ProxySG Software - SGOS

Issue/Introduction

In order to make the most of authentication on an explicit proxy, we recommend using 'proxy-ip' authentication mode.  This reduces the load on the link between the ProxySG and BCAAA, and ensures that user traffic is authenticated with the highest level of flexibility.

However, because that authentication mode saves the user's IP and user ID in a table for reference, this isn't an option for scenarios where traffic from multiple users will appear to the proxy to come from the same IP address.  Examples of this are:

  • Terminal server environments
  • NAT network traffic
  • Citrix metaframe

 

Resolution

The solution is to create policy specific to the shared IP or IPs, to configure 'proxy' mode authentication.  This ensures that each request for content is authenticated without caching the users' credentials on the proxy, and alleviates concerns of one user's traffic being tracked under another user's ID.
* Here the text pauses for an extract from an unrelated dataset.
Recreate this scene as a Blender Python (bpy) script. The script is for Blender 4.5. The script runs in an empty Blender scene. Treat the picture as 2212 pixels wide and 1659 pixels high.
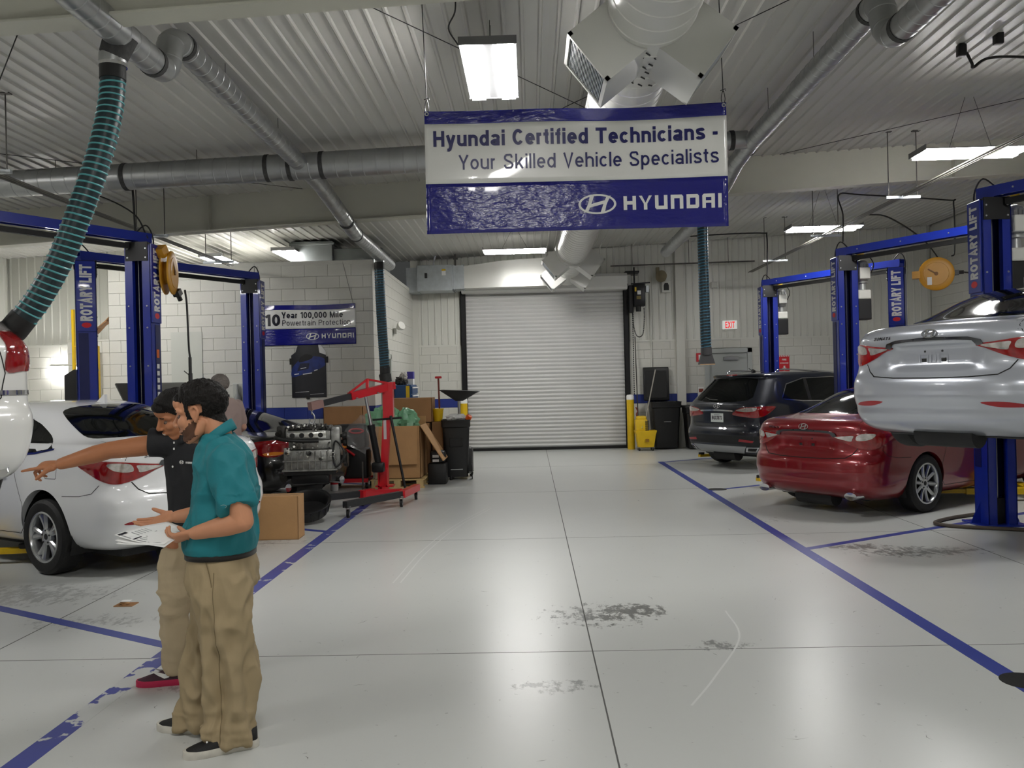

Steps to do this are below:

- In your web authentication layer, create a new rule above your existing 'authenticate' rule.
- Set the source for this rule to a new client IP address.  Define the Citrix or NAT IP here; don't enter a subnet mask.
- Set a new action for this rule, to be a new authenticate object.  Set the realm to your IWA realm and the mode as 'proxy'.
- Install the policy.

This will ensure that your proxy still leverages the benefits of proxy-ip authentication mode for appropriate clients, yet ensures the highest level of validity for your shared user environment traffic.